1981 Voto de la Tarjeta de Evaluaciones
Bolling (D-MO) motion to allow separate votes on funding cuts for individual programs (including energy and the environment) in the fiscal year 1982 Budget Reconciliation bill. The House was about to vote on whether to approve the funding levels set by the House committees in an effort to meet the targets of the first Gramm-Latta resolution (see vote #1 above). Once again there was a confrontation between House committee leaders and the Reagan Administration, which wanted to impose its own budget priorities. Bolling wanted the House to have the opportunity to vote separately on the budgets proposed by each committee, or the Reagan alternatives for those same programs. Reagan wanted a single up or down vote on the entire package -- either the Budget Committee's proposal or his own Gramm-Latta substitute.
Environmentalists believe they would have fared much better had the lawmakers been forced to vote separately on energy and environmental programs and consider them on their merits. But it was much easier for Members to justify their vote for the entire Gramm-Latta package as their "support for the President's budget" which was popular at the time. Environmentalists strongly favored a number of the House committees' proposals over the Gramm-Latta substitute. Gramm-Latta repealed the weatherization program for low-income homes, and put in money for the Clinch River breeder reactor and the SRC-1 synfuels plant (see vote descriptions #12 & #13 below), which the Science and Technology Committee had refused to fund.

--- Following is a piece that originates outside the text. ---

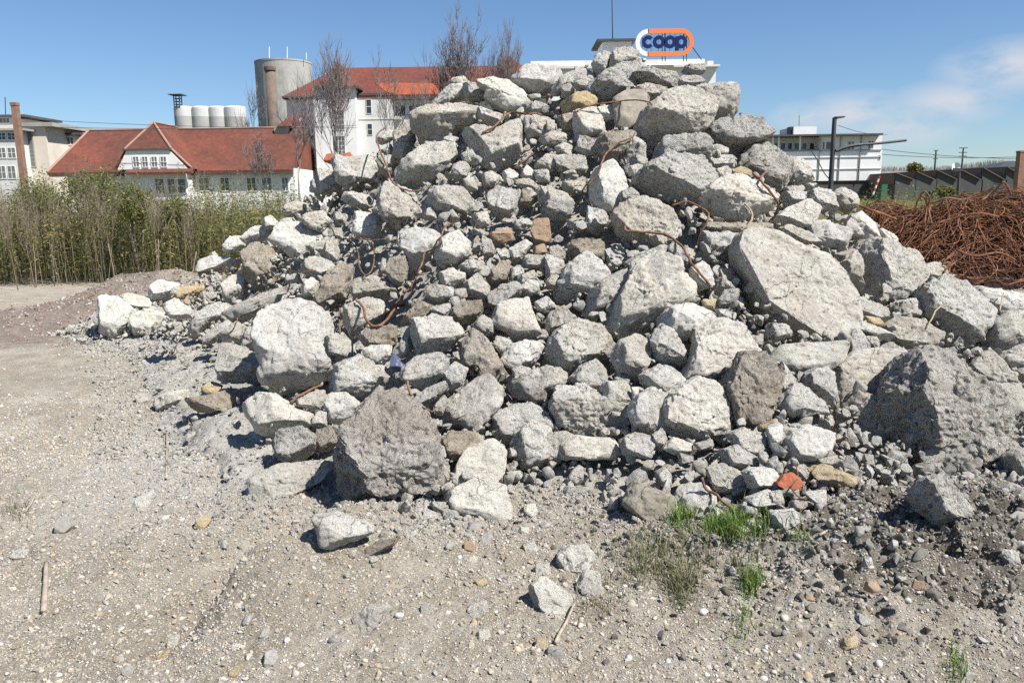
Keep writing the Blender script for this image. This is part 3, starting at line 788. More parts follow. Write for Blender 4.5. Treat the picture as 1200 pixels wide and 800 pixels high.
def rock_mesh(poly, T, seed, level, rough=1.0, facets=None, nfac=3, p=4.2):
    """poly: outline in metres round its own centre, x right, y up. Returns verts (x right, y up, z to the viewer), faces."""
    rng = np.random.RandomState(seed)
    v, f = ico(level)
    a, _ = parea(poly); R = math.sqrt(abs(a)/math.pi); r = radial(poly)*(1.10 if level < 7 else 1.0 if T > .95 else 1.04)
    rho = np.hypot(v[:, 0], v[:, 1]); c = v[:, 2]
    s = (rho**p+np.abs(c)**p)**(1/p); th = np.arctan2(v[:, 1], v[:, 0])
    rr = np.interp(th, np.linspace(-math.pi, math.pi, 361), np.append(r, r[0]))
    q = np.stack((rr*np.cos(th)*rho/s, rr*np.sin(th)*rho/s, T*R*c/s), 1)
    if facets is None:
        a0 = rng.normal(.12, .28)
        facets = [((a0, rng.uniform(.25, .65), .8), rng.uniform(.46, .60)), ((rng.normal(0, .35), rng.uniform(-.95, -.55), rng.uniform(.45, .75)), rng.uniform(.60, .76))]
        if rng.rand() < .5: facets.append(((a0+rng.normal(0, .3), rng.uniform(.7, 1), .45), rng.uniform(.66, .8)))
        if rng.rand() < .7: facets.append(((-.9, rng.uniform(-.4, .3), rng.uniform(.3, .6)), rng.uniform(.62, .8)))
        if rng.rand() < .6: facets.append(((.9, rng.uniform(-.4, .4), rng.uniform(.3, .6)), rng.uniform(.66, .82)))
    j0 = .035*R*vnoise(v*2.1+seed, seed+21)+.022*R*vnoise(v*6.3+seed, seed+22)
    for n, k in facets: q = facet(q, n, k, j0*rng.uniform(.5, 1.2))
    for _ in range(nfac+3):
        n = rng.normal(0, 1, 3); q = facet(q, n, rng.uniform(.80, .95), j0*rng.uniform(.4, 1.3))
    # bring the outline back to the traced one after the cuts
    nb = 48; tb = np.arctan2(q[:, 1], q[:, 0]); ib = ((tb+math.pi)/(2*math.pi)*nb).astype(int) % nb
    have = np.zeros(nb); np.maximum.at(have, ib, np.hypot(q[:, 0], q[:, 1]))
    want = np.interp((np.arange(nb)+.5)/nb*2*math.pi-math.pi, np.linspace(-math.pi, math.pi, 361), np.append(r, r[0]))
    fc = np.clip(want/np.maximum(have, .2*R), 1, 1.6)
    for _ in range(2): fc = (np.roll(fc, 1)+2*fc+np.roll(fc, -1))/4
    fx = np.interp(tb, (np.arange(-1, nb+1)+.5)/nb*2*math.pi-math.pi, np.concatenate((fc[-1:], fc, fc[:1])))
    q = q*np.stack((fx, fx, np.ones_like(fx)), 1)
    n = v*np.array((1, 1, 1.0)); w = q+seed*3.1
    R0 = min(R, .30)
    d = .035*R0*fbm(w/(.85*R), seed, 2)
    rg = 1-np.abs(vnoise(w/(.42*R)+9, seed+5))*2; d = d-.03*R0*np.clip(rg-.45, 0, 1)
    if level >= 5:
        d = d+rough*(min(.008, .03*R)*fbm(w/.07, seed+3, 2)+min(.005, .03*R)*(1-2*np.abs(vnoise(w/.03, seed+7))))
        d = d+rough*chips(w, R, rng, level)
        d = d-rough*min(.010, .04*R)*np.clip(vnoise(w/.05, seed+11)-.35, 0, .4)/.4
    if level >= 6:
        d = d+rough*.0045*vnoise(w/.016, seed+13)
    q = q+n*d[:, None]
    return q, f, R
ROCKOBJ = {}
def seedof(key): return zlib.crc32(key.encode()) % 9973
OFFS = {'J2': .34, 'E9': .18, 'E22': .2, 'C16': .2, 'C22': .15, 'E24': .15, 'C3': .12, 'D20': .1, 'F21': .15, 'F11': .08, 'C35': .15, 'E28': .18,
        'J21': .12, 'C28': .08, 'B41': .1, 'J1': -.12, 'H1': -.10, 'C11': -.1, 'J7': .2, 'J10': .05}
FACETS = {
 'I1': [((0, .9, .35), .62), ((0, -.25, 1), .55)], 'B6': [((0, .85, .55), .6), ((.1, -.55, .8), .62)], 'B7': [((.1, .5, .85), .55), ((0, -.7, .65), .7)],
 'E8': [((.15, .30, 1), .45), ((-.5, -.75, .3), .7)], 'C8': [((.35, .15, 1), .3)], 'C11': [((.1, .6, .8), .55), ((-.2, -.7, .7), .5)],
 'C13': [((.1, .6, .8), .55), ((0, -.9, .35), .66)], 'J1': [((.3, .2, .93), .72), ((-.9, -.15, .4), .76), ((.1, -.9, .4), .7), ((.25, -.8, .55), .78), ((.1, .85, .5), .78)],
 'H1': [((.12, .62, .78), .5), ((-.72, -.3, .6), .68), ((.35, -.2, .92), .7), ((.1, -.92, .4), .66)], 'C20': [((.25, .3, .9), .6), ((-.7, 0, .5), .7)],
 'G1': [((.1, .5, .85), .6), ((.1, -.85, .5), .74)], 'A11': [((.15, .6, .8), .5), ((-.3, -.8, .5), .75)], 'A8': [((-.1, .7, .7), .6), ((.3, -.85, .45), .6)],
 'J3': [((.1, .3, .95), .45)], 'J4': [((.1, .3, .95), .45)], 'G10': [((.1, .55, .85), .4)], 'H25': [((.1, .5, .9), .4)], 'H16': [((.1, .35, .9), .5)],
 'B4': [((.15, .6, .8), .55)], 'I4': [((.1, .25, 1), .7)], 'I5': [((.05, .35, .95), .5), ((-.3, -.8, .5), .7)], 'K17': [((.2, .15, 1), .6), ((0, .9, .3), .75)],
 'C15': [((.2, .5, .85), .52), ((-.4, -.75, .6), .58)], 'C19': [((.2, .6, .75), .66), ((-.5, -.5, .7), .66)], 'I7': [((.2, .3, 1), .5)],
 'D6': [((-.1, .55, .8), .6), ((.1, -.85, .5), .6)], 'F2': [((.3, .4, .88), .52), ((-.85, 0, .5), .6)], 'F5': [((.25, .5, .85), .52), ((-.4, -.7, .6), .64)],
 'C22': [((-.5, 0, .8), .5)], 'E25': [((0, .85, .5), .5)], 'D14': [((0, .8, .6), .6), ((0, -.3, 1), .6)], 'D15': [((0, .2, 1), .6)],
}
THICK = {'E8': .75, 'C8': .45, 'J3': .5, 'J4': .5, 'G10': .5, 'H25': .5, 'A8': .55, 'A11': .7, 'J1': .96, 'H1': 1.0, 'E25': .8}
CONTACT = set('L1 L2 J10 K17 K18 H25'.split())
SLABFAC = {'E8': 2, 'C8': 0, 'J3': 3, 'J4': 3, 'D14': 1, 'D15': 2, 'G10': 4}
def trace(tile, txt):
    x0, y0, s = TILES[tile]
    return np.array([(x0+float(a)*s, y0+float(b)*s) for a, b in (w.split(',') for w in txt.split())])
def place_rock(key, pp, code, name, embed, on_ground=False):
    a, c = parea(pp); Rp = math.sqrt(abs(a)/math.pi)
    if key in CONTACT:                                # lies at the fringe: its foot touches the ground
        pb = pp[:, 1].max(); q = ground_hit(c[0], pb-.12*(pb-pp[:, 1].min())); zd = -(RMN.T @ (q-CAMP))[2]+.35*Rp*9/F*.5+OFFS.get(key, 0)
    elif on_ground:
        q = ground_hit(c[0], c[1]+Rp*.3); zd = -(RMN.T @ (q-CAMP))[2]
    else: zd = depth_at(*c)+OFFS.get(key, .10 if code == 'd' else 0)
    T = THICK.get(key, .92)
    loc = (pp-c)*np.array((1, -1))*(zd/F)
    level = 6 if Rp > 30 else 5 if Rp > 8 else 4
    if Rp > 62: level = 7
    q, f, R = rock_mesh(loc, T, seedof(key), level, 1.1 if code in 'rR' else 1.25 if code == 'E' else .8 if code == 'p' else .45 if code in 'sTkg' else 1.0, FACETS.get(key), SLABFAC.get(key, 3), 3.0 if key in ('H1', 'J1', 'J10') else 4.2)
    zc = zd+embed*T*R
    ctr = Zd(c[0], c[1], zc)
    k = zc/zd
    w = (q[:, :1]*CR+q[:, 1:2]*CU)*k+q[:, 2:]*CB
    o = mk(name, w, f, M[code], None, True, ctr)
    return o, zd-R*T*(1-embed)
RK = []
for ln in ROCKS.strip().splitlines():
    key, rest = ln.split(' ', 1); txt, code = rest.rsplit('|', 1)
    RK.append((key, trace(key[0], txt), code))
NAMEOF = {'k': 'brick', 's': 'concrete_slab', 'T': 'concrete_slab', 't': 'stone', 'w': 'stone'}
INFO = {}
for key, pp, code in RK:
    o, _ = place_rock(key, pp, code, NAMEOF.get(code, 'concrete_chunk'), .22)
    INFO[key] = (o, pp, code)
# --- labels: landmarks by hand, the rest by size, shape, colour and where they lie against two landmarks
mk_c = {k: parea(INFO[k][1])[1] for k in MARKS}
DIRN = ['right of', 'above right of', 'above', 'above left of', 'left of', 'below left of', 'below', 'below right of']
def describe(key):
    o, pp, code = INFO[key]; a, c = parea(pp); Rp = math.sqrt(abs(a)/math.pi)
    size = 'small' if Rp < 10 else 'medium' if Rp < 17 else 'large' if Rp < 28 else 'very large'
    q = (pp-c); ev, evec = np.linalg.eigh(q.T @ q); asp = math.sqrt(ev[1]/max(ev[0], 1e-6)); ax = evec[:, 1]
    ang = abs(math.degrees(math.atan2(ax[1], ax[0]))) % 180
    shape = 'blocky' if asp < 1.35 else ('flattish' if ang < 30 or ang > 150 else 'upright' if 60 < ang < 120 else 'slanting')
    colr = {'c': 'grey', 'p': 'pale', 'r': 'rough', 'R': 'rough', 's': 'buff', 'b': 'brownish', 'e': 'earthy', 'E': 'earthy', 'T': 'taupe', 't': 'tan', 'k': 'tan', 'o': 'olive', 'd': 'shaded', 'w': 'white', 'g': 'grey', '2': 'grey'}[code]
    noun = {'k': 'brick piece', 't': 'stone', 's': 'slab'}.get(code, 'chunk')
    ds = sorted((np.linalg.norm(c-mc), m) for m, mc in mk_c.items())
    def rel(m):
        d = c-mk_c[m]; k = int(round(math.degrees(math.atan2(-d[1], d[0]))/45)) % 8; return DIRN[k]
    return size, shape, colr, noun, [(rel(m), MARKS[m][0], dd) for dd, m in ds[:6]], c
used = {}
desc = {}
for key in INFO:
    if key in MARKS: used[MARKS[key][1]] = key
for key in INFO:
    if key in MARKS: continue
    s, sh, cl, nn, rel, c = describe(key)
    cand = [f'{s} {sh} {cl} {nn} {r[0]} the {r[1]}' for r in rel[:2]]
    cand += [f'{s} {sh} {cl} {nn} {rel[0][0]} {rel[0][1]} and {rel[k][0]} {rel[k][1]}' for k in (1, 2, 3, 4)]
    lab = next((x for x in cand if x not in used and len(x.split()) <= 16), None)
    if lab is None: lab = f'{s} {sh} {cl} {nn} {rel[0][0]} the {rel[0][1]}, another beside it'
    used[lab] = key; desc[key] = lab
for key, (o, pp, code) in INFO.items():
    lab = MARKS[key][1] if key in MARKS else desc[key]
    nm = o.name.split('.')[0]
    tag(o, lab, {'brick': 'brick', 'stone': 'stone', 'concrete_slab': 'concrete slab'}.get(nm, 'concrete chunk'), 'broken concrete and stones of the rubble heap')
for i, (tile, txt, code, lab) in enumerate(STONES):
    o, _ = place_rock('S%d' % i, trace(tile, txt), code, 'stone', .1, True)
    tag(o, lab, 'stone', 'single stones lying on the ground')

# ---------------------------------------------------------------- rubble mound under the chunks
SU = []
up = 5
def resample(A, kx, ky):
    a, b = A.shape[:2]
    xi = np.linspace(0, a-1, (a-1)*kx+1); yi = np.linspace(0, b-1, (b-1)*ky+1)
    x0 = np.minimum(xi.astype(int), a-2); fx = (xi-x0)[:, None, None]; y0 = np.minimum(yi.astype(int), b-2); fy = (yi-y0)[None, :, None]
    g = lambda i, j: A[i][:, j]
    return (g(x0, y0)*(1-fx)*(1-fy)+g(x0+1, y0)*fx*(1-fy)+g(x0, y0+1)*(1-fx)*fy+g(x0+1, y0+1)*fx*fy)
def normals(A):
    du = np.gradient(A, axis=0); dv = np.gradient(A, axis=1); n = np.cross(du, dv); n /= np.linalg.norm(n, axis=2)[..., None]+1e-9
    return np.where(n[..., 2:] < 0, -n, n)
S2 = resample(SURF, 6, 5); N2 = normals(S2)
depthin = .36*np.clip((S2[..., 2:]-.05)/.5, 0.1, 1)
# the left apron is fine debris lying at the surface
S3 = S2-N2*depthin+N2*(.05*fbm(S2/.35, 31, 3)+.03*fbm(S2/.09, 33, 2)+.014*vnoise(S2/.035, 35))[..., None]
core = mk('rubble_mound', S3.reshape(-1, 3), grid_faces(*S3.shape[:2]), None, None, True)
tag(core, None, None, None, 'structure')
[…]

Bolling motion rejected 210-217 (Republicans 1-188, Democrats 209-29); June 25, 1981. YES is the pro-environment vote.
It is instructive to compare these first two votes, which cut funds for good environmental programs, with other votes on this chart which cut very wasteful and destructive programs. The lineup is quite different, showing that many Members who call themselves "fiscal conservatives" are not consistent in voting that way.